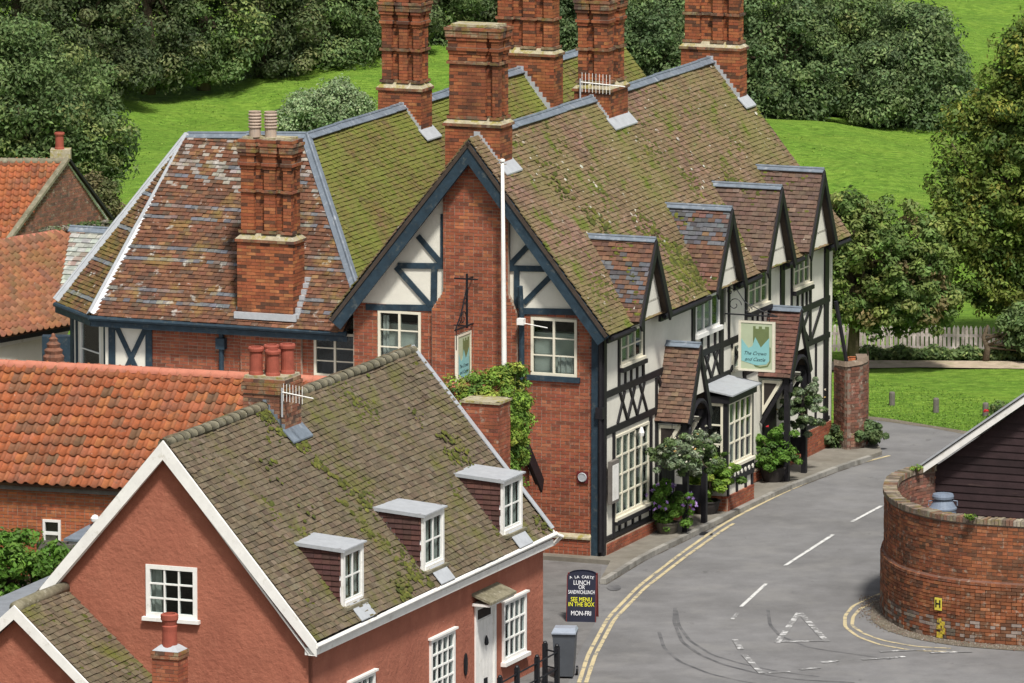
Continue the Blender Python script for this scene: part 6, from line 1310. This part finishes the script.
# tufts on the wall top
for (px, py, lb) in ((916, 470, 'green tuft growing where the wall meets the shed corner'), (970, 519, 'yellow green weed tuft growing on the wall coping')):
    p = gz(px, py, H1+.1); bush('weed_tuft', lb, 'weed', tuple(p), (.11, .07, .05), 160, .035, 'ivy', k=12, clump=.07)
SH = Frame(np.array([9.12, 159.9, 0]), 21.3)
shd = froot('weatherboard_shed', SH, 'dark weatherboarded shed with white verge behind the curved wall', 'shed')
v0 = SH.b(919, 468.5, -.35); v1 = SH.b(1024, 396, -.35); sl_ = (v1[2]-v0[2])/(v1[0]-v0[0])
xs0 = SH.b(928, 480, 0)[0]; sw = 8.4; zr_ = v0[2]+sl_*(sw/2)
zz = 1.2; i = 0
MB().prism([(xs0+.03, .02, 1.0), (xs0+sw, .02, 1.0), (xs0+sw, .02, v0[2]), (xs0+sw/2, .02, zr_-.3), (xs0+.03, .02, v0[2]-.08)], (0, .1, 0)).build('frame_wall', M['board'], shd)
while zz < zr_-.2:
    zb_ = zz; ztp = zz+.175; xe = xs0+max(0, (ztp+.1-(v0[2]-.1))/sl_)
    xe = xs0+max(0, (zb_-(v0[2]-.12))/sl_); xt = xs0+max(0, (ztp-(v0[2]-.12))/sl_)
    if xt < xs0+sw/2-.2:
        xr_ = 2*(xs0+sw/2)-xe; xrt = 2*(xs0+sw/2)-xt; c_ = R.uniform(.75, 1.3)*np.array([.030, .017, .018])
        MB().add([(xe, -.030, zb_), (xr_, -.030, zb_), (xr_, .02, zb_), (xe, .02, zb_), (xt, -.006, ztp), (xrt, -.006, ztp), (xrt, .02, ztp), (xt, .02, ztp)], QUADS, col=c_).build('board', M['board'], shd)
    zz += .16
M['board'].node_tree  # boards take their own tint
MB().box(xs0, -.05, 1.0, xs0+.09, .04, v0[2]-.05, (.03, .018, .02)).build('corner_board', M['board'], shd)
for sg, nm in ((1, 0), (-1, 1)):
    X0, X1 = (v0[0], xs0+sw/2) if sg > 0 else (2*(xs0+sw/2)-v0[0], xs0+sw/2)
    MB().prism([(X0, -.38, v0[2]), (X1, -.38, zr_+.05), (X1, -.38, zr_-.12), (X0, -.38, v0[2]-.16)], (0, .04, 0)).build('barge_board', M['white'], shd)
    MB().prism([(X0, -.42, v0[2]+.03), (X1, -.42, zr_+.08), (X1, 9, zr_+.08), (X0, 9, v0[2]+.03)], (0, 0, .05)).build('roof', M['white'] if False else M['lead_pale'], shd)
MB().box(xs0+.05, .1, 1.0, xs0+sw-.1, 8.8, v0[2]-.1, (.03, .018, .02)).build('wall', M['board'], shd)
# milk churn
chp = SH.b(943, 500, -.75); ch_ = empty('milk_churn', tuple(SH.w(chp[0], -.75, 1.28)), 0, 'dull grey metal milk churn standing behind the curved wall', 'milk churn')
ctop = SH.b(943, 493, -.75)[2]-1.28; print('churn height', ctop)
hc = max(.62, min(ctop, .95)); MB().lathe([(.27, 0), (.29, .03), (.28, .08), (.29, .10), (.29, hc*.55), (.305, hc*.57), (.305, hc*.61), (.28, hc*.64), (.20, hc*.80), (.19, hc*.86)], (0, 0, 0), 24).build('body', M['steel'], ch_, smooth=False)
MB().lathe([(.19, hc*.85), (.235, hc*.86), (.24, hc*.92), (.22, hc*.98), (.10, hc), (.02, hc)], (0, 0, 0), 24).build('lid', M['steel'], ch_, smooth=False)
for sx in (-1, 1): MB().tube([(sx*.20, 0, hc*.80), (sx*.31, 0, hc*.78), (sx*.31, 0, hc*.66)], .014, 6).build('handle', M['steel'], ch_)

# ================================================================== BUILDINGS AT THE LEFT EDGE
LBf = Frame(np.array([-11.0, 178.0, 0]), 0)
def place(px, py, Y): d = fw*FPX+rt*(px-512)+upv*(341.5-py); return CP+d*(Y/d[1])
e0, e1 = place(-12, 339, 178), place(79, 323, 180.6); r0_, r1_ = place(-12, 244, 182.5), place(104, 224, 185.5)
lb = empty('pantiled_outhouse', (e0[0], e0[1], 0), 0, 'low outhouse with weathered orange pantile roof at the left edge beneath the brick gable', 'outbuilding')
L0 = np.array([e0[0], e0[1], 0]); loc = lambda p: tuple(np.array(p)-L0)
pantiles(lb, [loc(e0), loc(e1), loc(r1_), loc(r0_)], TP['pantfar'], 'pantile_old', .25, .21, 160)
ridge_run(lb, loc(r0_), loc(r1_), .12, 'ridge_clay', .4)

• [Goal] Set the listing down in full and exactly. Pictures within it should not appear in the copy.

• [Solution to this task]
Continue the Blender Python script for this scene: part 6, from line 1310. This part finishes the script.
# tufts on the wall top
for (px, py, lb) in ((916, 470, 'green tuft growing where the wall meets the shed corner'), (970, 519, 'yellow green weed tuft growing on the wall coping')):
    p = gz(px, py, H1+.1); bush('weed_tuft', lb, 'weed', tuple(p), (.11, .07, .05), 160, .035, 'ivy', k=12, clump=.07)
SH = Frame(np.array([9.12, 159.9, 0]), 21.3)
shd = froot('weatherboard_shed', SH, 'dark weatherboarded shed with white verge behind the curved wall', 'shed')
v0 = SH.b(919, 468.5, -.35); v1 = SH.b(1024, 396, -.35); sl_ = (v1[2]-v0[2])/(v1[0]-v0[0])
xs0 = SH.b(928, 480, 0)[0]; sw = 8.4; zr_ = v0[2]+sl_*(sw/2)
zz = 1.2; i = 0
MB().prism([(xs0+.03, .02, 1.0), (xs0+sw, .02, 1.0), (xs0+sw, .02, v0[2]), (xs0+sw/2, .02, zr_-.3), (xs0+.03, .02, v0[2]-.08)], (0, .1, 0)).build('frame_wall', M['board'], shd)
while zz < zr_-.2:
    zb_ = zz; ztp = zz+.175; xe = xs0+max(0, (ztp+.1-(v0[2]-.1))/sl_)
    xe = xs0+max(0, (zb_-(v0[2]-.12))/sl_); xt = xs0+max(0, (ztp-(v0[2]-.12))/sl_)
    if xt < xs0+sw/2-.2:
        xr_ = 2*(xs0+sw/2)-xe; xrt = 2*(xs0+sw/2)-xt; c_ = R.uniform(.75, 1.3)*np.array([.030, .017, .018])
        MB().add([(xe, -.030, zb_), (xr_, -.030, zb_), (xr_, .02, zb_), (xe, .02, zb_), (xt, -.006, ztp), (xrt, -.006, ztp), (xrt, .02, ztp), (xt, .02, ztp)], QUADS, col=c_).build('board', M['board'], shd)
    zz += .16
M['board'].node_tree  # boards take their own tint
MB().box(xs0, -.05, 1.0, xs0+.09, .04, v0[2]-.05, (.03, .018, .02)).build('corner_board', M['board'], shd)
for sg, nm in ((1, 0), (-1, 1)):
    X0, X1 = (v0[0], xs0+sw/2) if sg > 0 else (2*(xs0+sw/2)-v0[0], xs0+sw/2)
    MB().prism([(X0, -.38, v0[2]), (X1, -.38, zr_+.05), (X1, -.38, zr_-.12), (X0, -.38, v0[2]-.16)], (0, .04, 0)).build('barge_board', M['white'], shd)
    MB().prism([(X0, -.42, v0[2]+.03), (X1, -.42, zr_+.08), (X1, 9, zr_+.08), (X0, 9, v0[2]+.03)], (0, 0, .05)).build('roof', M['white'] if False else M['lead_pale'], shd)
MB().box(xs0+.05, .1, 1.0, xs0+sw-.1, 8.8, v0[2]-.1, (.03, .018, .02)).build('wall', M['board'], shd)
# milk churn
chp = SH.b(943, 500, -.75); ch_ = empty('milk_churn', tuple(SH.w(chp[0], -.75, 1.28)), 0, 'dull grey metal milk churn standing behind the curved wall', 'milk churn')
ctop = SH.b(943, 493, -.75)[2]-1.28; print('churn height', ctop)
hc = max(.62, min(ctop, .95)); MB().lathe([(.27, 0), (.29, .03), (.28, .08), (.29, .10), (.29, hc*.55), (.305, hc*.57), (.305, hc*.61), (.28, hc*.64), (.20, hc*.80), (.19, hc*.86)], (0, 0, 0), 24).build('body', M['steel'], ch_, smooth=False)
MB().lathe([(.19, hc*.85), (.235, hc*.86), (.24, hc*.92), (.22, hc*.98), (.10, hc), (.02, hc)], (0, 0, 0), 24).build('lid', M['steel'], ch_, smooth=False)
for sx in (-1, 1): MB().tube([(sx*.20, 0, hc*.80), (sx*.31, 0, hc*.78), (sx*.31, 0, hc*.66)], .014, 6).build('handle', M['steel'], ch_)

# ================================================================== BUILDINGS AT THE LEFT EDGE
LBf = Frame(np.array([-11.0, 178.0, 0]), 0)
def place(px, py, Y): d = fw*FPX+rt*(px-512)+upv*(341.5-py); return CP+d*(Y/d[1])
e0, e1 = place(-12, 339, 178), place(79, 323, 180.6); r0_, r1_ = place(-12, 244, 182.5), place(104, 224, 185.5)
lb = empty('pantiled_outhouse', (e0[0], e0[1], 0), 0, 'low outhouse with weathered orange pantile roof at the left edge beneath the brick gable', 'outbuilding')
L0 = np.array([e0[0], e0[1], 0]); loc = lambda p: tuple(np.array(p)-L0)
pantiles(lb, [loc(e0), loc(e1), loc(r1_), loc(r0_)], TP['pantfar'], 'pantile_old', .25, .21, 160)
ridge_run(lb, loc(r0_), loc(r1_), .12, 'ridge_clay', .4)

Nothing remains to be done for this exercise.